Disagreeing about a purchase we'd made - a throw. Jay thought it should go on the floor, you know, a throw rug. I thought it belonged on the back of the couch - a throw blanket. We finally compromised and put in on the couch for one week, the floor the next and so forth and so on...

Losing our first daughter and finding out that there was steel in both of us, that Heavenly Father always keeps His promises, and that we could count on each other and so many other people who loved us to get through difficult times.

Living in the Governor's Mansion, loving the Leavitt family and their children and attending hundreds of events (working capacity, of course but still fun)while there. My favorite? The three annual Christmas parties for families. Very informal and fun. Yummy food, too.

Eating roast beef in our bathroom - Jay and his brother Cash, that is, while I laid on the couch in the family room pregnant and thoroughly nauseated by the smell. Why didn't I go into the bedroom and allow them to eat at the table like civilized men? Because I was in my 20's as opposed to my 40's and also because Jay was incredibly kind.

Wondering why people thought marriage was so hard. What was the matter with them and their marriages?

Having our first son, Topher, and doting on every smile, every move, every breath. Doing that all over again when Ronan, Lacey Grace, and Lincoln were born. Our children have brought us great joy and growth.

Wondering why we ever thought marriage was so easy. (Notice that we started wondering this immediately AFTER we had children.)

Taking walks together.

Reading good books together.
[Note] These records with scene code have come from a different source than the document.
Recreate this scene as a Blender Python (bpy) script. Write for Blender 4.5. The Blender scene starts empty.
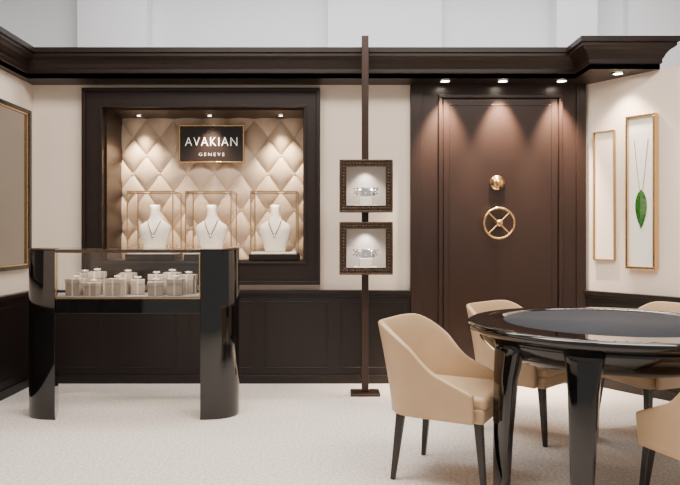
import bpy, bmesh, math
from mathutils import Vector, Matrix
import random
random.seed(4)
C=bpy.context.scene.collection

# ---------------- materials ----------------
def mat(name,col,rough=.5,metal=0,spec=.5,coat=0,noise=0,nscale=20,bump=0,bscale=200,emit=None,es=0,sheen=0):
    m=bpy.data.materials.new(name); m.use_nodes=True
    nt=m.node_tree; b=nt.nodes['Principled BSDF']
    b.inputs['Base Color'].default_value=(*col,1)
    b.inputs['Roughness'].default_value=rough
    b.inputs['Metallic'].default_value=metal
    b.inputs['Specular IOR Level'].default_value=spec
    b.inputs['Coat Weight'].default_value=coat
    b.inputs['Coat Roughness'].default_value=.05
    b.inputs['Sheen Weight'].default_value=sheen
    if emit:
        b.inputs['Emission Color'].default_value=(*emit,1); b.inputs['Emission Strength'].default_value=es
    tc=nt.nodes.new('ShaderNodeTexCoord')
    if noise:
        n=nt.nodes.new('ShaderNodeTexNoise'); n.inputs['Scale'].default_value=nscale; n.inputs['Detail'].default_value=4
        nt.links.new(tc.outputs['Object'],n.inputs['Vector'])
        r=nt.nodes.new('ShaderNodeValToRGB')
        r.color_ramp.elements[0].position=.3; r.color_ramp.elements[1].position=.7
        r.color_ramp.elements[0].color=(*[c*(1-noise) for c in col],1)
        r.color_ramp.elements[1].color=(*[min(1,c*(1+noise)) for c in col],1)
        nt.links.new(n.outputs['Fac'],r.inputs['Fac']); nt.links.new(r.outputs['Color'],b.inputs['Base Color'])
    if bump:
        n2=nt.nodes.new('ShaderNodeTexNoise'); n2.inputs['Scale'].default_value=bscale
        nt.links.new(tc.outputs['Object'],n2.inputs['Vector'])
        bp=nt.nodes.new('ShaderNodeBump'); bp.inputs['Strength'].default_value=bump; bp.inputs['Distance'].default_value=.01
        nt.links.new(n2.outputs['Fac'],bp.inputs['Height']); nt.links.new(bp.outputs['Normal'],b.inputs['Normal'])
    return m
M_cream=mat('cream_wall_paint',(.80,.69,.585),.28,noise=.02,nscale=3)
M_white=mat('pale_grey_paint',(.82,.83,.86),.6,noise=.02,nscale=2)
M_ceil=mat('ceiling_white',(.8,.8,.8),.8,noise=.01)
M_brown=mat('dark_walnut_lacquer',(.013,.0068,.0052),.40,spec=.35,noise=.05,nscale=4)
M_door=mat('vault_door_brown',(.019,.0090,.0063),.34,noise=.05,nscale=3)
M_wains=mat('wainscot_espresso',(.009,.005,.0045),.4,spec=.4,noise=.06,nscale=4)
M_floor=mat('speckled_carpet',(.71,.645,.59),.95,noise=.26,nscale=60,bump=.45,bscale=120)
M_black=mat('black_gloss_lacquer',(.003,.003,.003),.05,spec=.5,coat=.3,noise=.1)
M_dark=mat('ebonised_leg',(.009,.007,.006),.25,noise=.1)
M_beige=mat('beige_leather',(.50,.345,.205),.40,noise=.04,nscale=8,bump=.08,bscale=120)
M_pad=mat('quilted_fabric',(.60,.46,.34),.45,noise=.04,nscale=10,sheen=.3)
M_gold=mat('polished_brass',(.75,.50,.24),.22,metal=1,noise=.03)
M_edge=mat('dark_brass_edge',(.42,.27,.12),.3,metal=.8,noise=.03)
M_bronze=mat('aged_bronze',(.09,.062,.045),.35,metal=.8,noise=.35,nscale=60)
M_pole=mat('bronze_pole',(.035,.018,.013),.35,metal=.3,noise=.1)
M_ivory=mat('ivory_velvet',(.86,.79,.70),.8,noise=.02)
M_deck=mat('deck_suede',(.35,.32,.30),.8,noise=.03)
M_silver=mat('silver_jewellery',(.95,.95,.97),.15,metal=1,noise=.02)
M_felt=mat('navy_felt',(.014,.016,.024),.85,noise=.2,nscale=200)
M_lin=mat('taupe_lining',(.42,.38,.35),.7,noise=.02,emit=(1,.85,.7),es=.06)  # faint warm emission puts the case's inner glow into the lining
M_gift=mat('champagne_card',(.36,.30,.25),.5,noise=.05)
M_rib=mat('grey_ribbon',(.62,.56,.50),.3,noise=.03)
M_sign=mat('sign_plaque',(.016,.010,.009),.3,noise=.1)
M_letter=mat('sign_letters',(.95,.93,.9),.4,noise=.01,emit=(1,.96,.9),es=.7)
M_mirror=mat('smoked_mirror',(.34,.32,.30),.05,metal=1,noise=.03,nscale=2)
M_emerald=mat('emerald',(.02,.12,.015),.15,coat=1,noise=.45,nscale=40)
M_mat=mat('art_mat_white',(.85,.83,.78),.6,noise=.01)
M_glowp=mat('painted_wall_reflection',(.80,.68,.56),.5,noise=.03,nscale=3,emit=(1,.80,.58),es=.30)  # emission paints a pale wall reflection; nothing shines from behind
M_lamp=mat('lamp_glow',(1,1,1),.5,emit=(1,.88,.72),es=40,noise=.01)
def glassmat(nm,ior):
    m=bpy.data.materials.new(nm); m.use_nodes=True; nt=m.node_tree
    nt.nodes.remove(nt.nodes['Principled BSDF']); o=nt.nodes['Material Output']
    t=nt.nodes.new('ShaderNodeBsdfTransparent'); t.inputs[0].default_value=(1,1,1,1)
    g=nt.nodes.new('ShaderNodeBsdfGlossy'); g.inputs['Roughness'].default_value=.02
    f=nt.nodes.new('ShaderNodeFresnel'); f.inputs[0].default_value=ior
    x=nt.nodes.new('ShaderNodeMixShader')
    nt.links.new(f.outputs[0],x.inputs[0]); nt.links.new(t.outputs[0],x.inputs[1]); nt.links.new(g.outputs[0],x.inputs[2])
    nt.links.new(x.outputs[0],o.inputs[0]); return m
M_glass=glassmat('thin_glass',1.2)
M_glass2=glassmat('counter_glass',1.5)

# ---------------- helpers ----------------
def empty(name,loc=(0,0,0),rz=0):
    e=bpy.data.objects.new(name,None); C.objects.link(e); e.location=loc; e.rotation_euler=(0,0,rz); e.empty_display_size=.1
    return e
def finish(name,bm,m,parent=None,smooth=False,bevel=0,seg=2,sub=0,loc=None):
    bmesh.ops.recalc_face_normals(bm,faces=bm.faces)
    me=bpy.data.meshes.new(name); bm.to_mesh(me); bm.free()
    o=bpy.data.objects.new(name,me); C.objects.link(o); me.materials.append(m)
    if smooth or bevel:
        for p in me.polygons: p.use_smooth=True
    if bevel:
        b=o.modifiers.new('bevel','BEVEL'); b.width=bevel; b.segments=seg; b.limit_method='ANGLE'; b.harden_normals=True
    if sub:
        s=o.modifiers.new('sub','SUBSURF'); s.levels=sub; s.render_levels=sub
    if parent: o.parent=parent
    if loc: o.location=loc
    return o
def addbox(bm,x0,x1,y0,y1,z0,z1,M=None):
    vs=[bm.verts.new(Vector(p)) for p in ((x0,y0,z0),(x1,y0,z0),(x1,y1,z0),(x0,y1,z0),(x0,y0,z1),(x1,y0,z1),(x1,y1,z1),(x0,y1,z1))]
    if M:
        for v in vs: v.co=M@v.co
    for f in ((0,1,2,3),(4,5,6,7),(0,1,5,4),(1,2,6,5),(2,3,7,6),(3,0,4,7)): bm.faces.new([vs[i] for i in f])
def box(name,x0,x1,y0,y1,z0,z1,m,parent=None,bevel=0.0,M=None,seg=2):
    bm=bmesh.new(); addbox(bm,x0,x1,y0,y1,z0,z1,M); return finish(name,bm,m,parent,bevel=bevel,seg=seg)
def boxes(name,L,m,parent=None,bevel=0.0,M=None):
    bm=bmesh.new()
    for b in L: addbox(bm,*b,M)
    return finish(name,bm,m,parent,bevel=bevel)
def rings(bm,secs,cap=True):
    R=[[bm.verts.new(p) for p in s] for s in secs]
    n=len(R[0])
    for a,b in zip(R,R[1:]):
        for i in range(n): bm.faces.new((a[i],a[(i+1)%n],b[(i+1)%n],b[i]))
    if cap: bm.faces.new(R[0]); bm.faces.new(R[-1])
def quad(bm,a,b,c_,d_):
    bm.faces.new([bm.verts.new(p) for p in (a,b,c_,d_)])
def lathe(name,prof,m,parent=None,c=(0,0,0),seg=64,ry=1,M=None,smooth=True):
    bm=bmesh.new(); secs=[]
    for r,z in prof:
        s=[]
        for i in range(seg):
            a=2*math.pi*i/seg; v=Vector((r*math.cos(a),r*ry*math.sin(a),z))
            if M: v=M@v
            s.append(v+Vector(c))
        secs.append(s)
    rings(bm,secs); return finish(name,bm,m,parent,smooth=smooth)
def addtaper(bm,p0,p1,w0,d0,w1,d1,rot=0):
    secs=[]
    for p,w,d in ((p0,w0,d0),(p1,w1,d1)):
        s=[]
        for sx,sy in ((-1,-1),(1,-1),(1,1),(-1,1)):
            x,y=sx*w/2,sy*d/2
            s.append(Vector((p[0]+x*math.cos(rot)-y*math.sin(rot),p[1]+x*math.sin(rot)+y*math.cos(rot),p[2])))
        secs.append(s)
    rings(bm,secs)
def tube(name,pts,r,m,parent=None,cyc=False):
    cu=bpy.data.curves.new(name,'CURVE'); cu.dimensions='3D'; cu.bevel_depth=r; cu.bevel_resolution=3
    s=cu.splines.new('POLY'); s.points.add(len(pts)-1); s.use_cyclic_u=cyc
    for q,p in zip(s.points,pts): q.co=(*p,1)
    o=bpy.data.objects.new(name,cu); C.objects.link(o); cu.materials.append(m)
    if parent: o.parent=parent
    return o
def spot(name,loc,target,W,ang,parent,col=(1,.82,.62),blend=.6,size=.03):
    l=bpy.data.lights.new(name,'SPOT'); l.energy=W; l.spot_size=math.radians(ang); l.spot_blend=blend; l.color=col; l.shadow_soft_size=size
    o=bpy.data.objects.new(name,l); C.objects.link(o); o.location=loc
    o.rotation_euler=(Vector(target)-Vector(loc)).to_track_quat('-Z','Y').to_euler()
    if parent: o.parent=parent
    return o
def frame(bmL,x0,x1,z0,z1,w,y0,y1):
    bmL+= [(x0,x1,y0,y1,z1-w,z1),(x0,x1,y0,y1,z0,z0+w),(x0,x0+w,y0,y1,z0+w,z1-w),(x1-w,x1,y0,y1,z0+w,z1-w)]

# ---------------- room shell ----------------
BW=5.53
box('floor',-2.52,6,-1.5,6.6,-.05,0,M_floor)
box('ceiling',-3.4,6,-1.5,6.6,3.9,3.95,M_ceil)
box('wall_back_left',-2.46,-1.87,BW,6.05,0,2.42,M_cream)
box('wall_back_right',-.244,2.03,BW,6.05,0,2.42,M_cream)
box('wall_back_lintel',-1.87,-.244,BW,6.05,2.231,2.42,M_cream)
box('wall_back_sill',-1.87,-.244,BW,6.05,0,.979,M_cream)
box('wall_back_niche',-1.87,-.244,5.97,6.05,.979,2.231,M_cream)
box('wall_left',-2.52,-2.46,.2,6.05,0,2.42,M_cream)
# angled right wall
A=Vector((2.03,5.53,0)); dirw=Vector((.45,-.64,0)).normalized()
ang=math.atan2(dirw.y,dirw.x)
MW=Matrix.Translation(A)@Matrix.Rotation(ang,4,'Z')   # local x along wall, local -y toward room
box('wall_right',0,2.6,0,.08,0,2.42,M_cream,M=MW)
# upper background wall with pilasters
L=[(-3.4,6,6.5,6.6,0,3.9)]
for a,b,dp in ((-60,-10,.12),(82,150,.2),(328,441,.12),(552,592,.22),(627,760,.12)):
    L.append(((a-335)/106,(b-335)/106,6.5-dp,6.5,0,3.9))
boxes('wall_rear_upper',L,M_white)

# cornice
path=[(-2.40,.25),(-2.40,5.30),(1.875,5.30),(1.875,5.0),(2.39,5.0),(2.39,5.9)]
prof=[(0,2.42),(.0,2.455),(.012,2.462),(.012,2.49),(.02,2.50),(.03,2.525),(.05,2.55),(.075,2.565),(.085,2.575),(.085,2.595),(.10,2.60),(.10,2.637),(.0,2.637)]
bm=bmesh.new(); P=[Vector(p) for p in path]; secs=[]
for i,p in enumerate(P):
    ns=[]
    if i>0: d=(P[i]-P[i-1]).normalized(); ns.append(Vector((d.y,-d.x)))
    if i<len(P)-1: d=(P[i+1]-P[i]).normalized(); ns.append(Vector((d.y,-d.x)))
    if len(ns)==2: n=(ns[0]+ns[1]); n=n/n.length; n=n/(n.dot(ns[0]))
    else: n=ns[0]
    secs.append([Vector((p.x+n.x*o,p.y+n.y*o,z)) for o,z in prof])
rings(bm,secs)
for b in ((-2.40,1.875,5.30,6.05,2.42,2.637),(1.875,2.39,5.0,5.9,2.42,2.637),(-2.52,-2.40,.25,6.05,2.42,2.637)): addbox(bm,*b)
finish('trim_cornice',bm,M_brown)

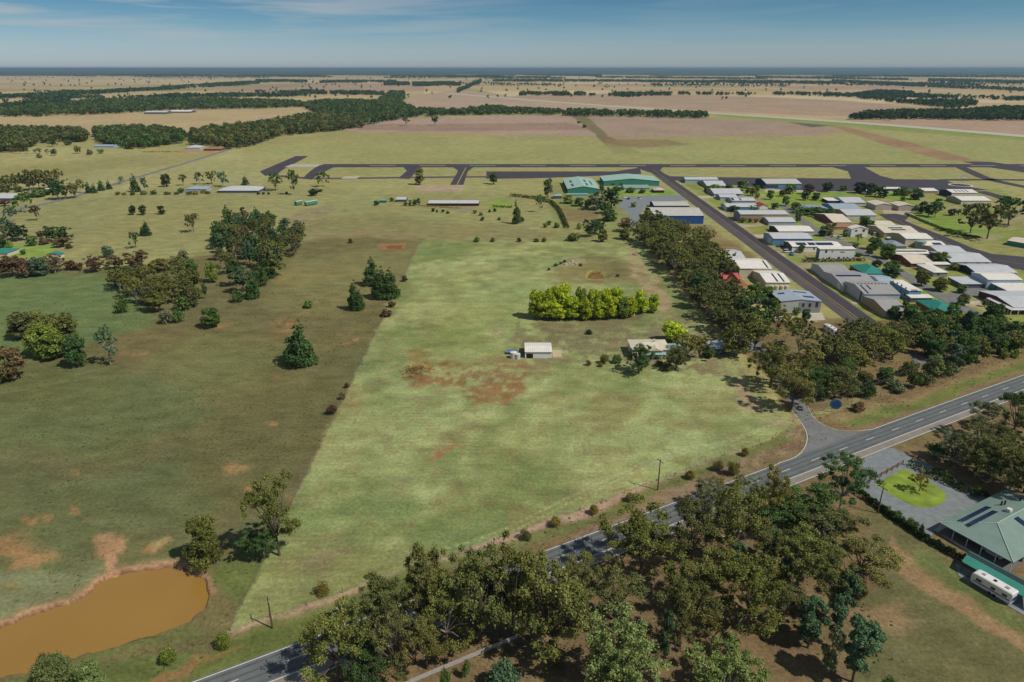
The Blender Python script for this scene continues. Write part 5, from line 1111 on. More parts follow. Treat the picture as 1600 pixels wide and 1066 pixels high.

The first book we read together was a Louis L'Amour called Bendigo Shafter. Jay read it out loud to me. Then it was my turn to choose a book and we read it out loud together. (I can't remember what I chose but I do know that Jay may be one of the only men alive to have read the book Jane Eyre). We finished those early books quickly. Now we have 4 children and we've been reading the same book, Truck;A Love Story, for about 8 months. Every time Jay starts reading I fall asleep and not because it's boring. (He would want me to qualify that.)

Talking. This has been tricky, I'll be honest. I may say to Jay, "What do you think we should do about this problem with our child?" Silence and waiting for 3 seconds. "Well?" I ask. "I'm thinking," he replies. I wait longer. I wait a very long time. "Do you remember the question?" I ask. "Yes," he says, "I'm still thinking." You get the picture.

Learning Christlike attributes like patience, forgiveness, and love by practicing and practicing and practicing with each other.

Moving together to new places - I'm sorry to tell you that four of these moves have occurred on Jay's actual birthday (August 30) and the packing for the moves on our anniversary (August 29). We've never been great planners. The flip side of that is that neither one of us gets mad about things not being perfect on these days. We just roll with the punches and hope that next year will be more fun.

This is just a tiny sampling of life with a very complex and wonderful man. What will we find out about each other this year?

4 comments:

snakeriverwalton said...

You are such a great writer- and BTW, i think you both are great!

Anonymous said...

I can hear your voice in my head when I read your posts. What an important thing to do--look at your years together and celebrate its many and varied aspects. I'm not sure I could do that as easily and clearly as you have here (I'm going to try it out.) Thanks for sharing more for me to write and think about! I think Jay should post a comment on this one.

JeNeale said...

You are an insightful woman, my sweet sister-in-law. What a blessing you are to my brother and to my whole family. I love that you keep such good journals and are able to do posts like this. I have to rely on my crappy memory, so posts like your are not forthcoming. I hope you are writing things down about my kids' lives. I'm counting on you and my mother-in-law for a record of their lives one day.

Ada's Girl said...

Very good summation of a great life together. Happy Birthday Jay. We miss you both.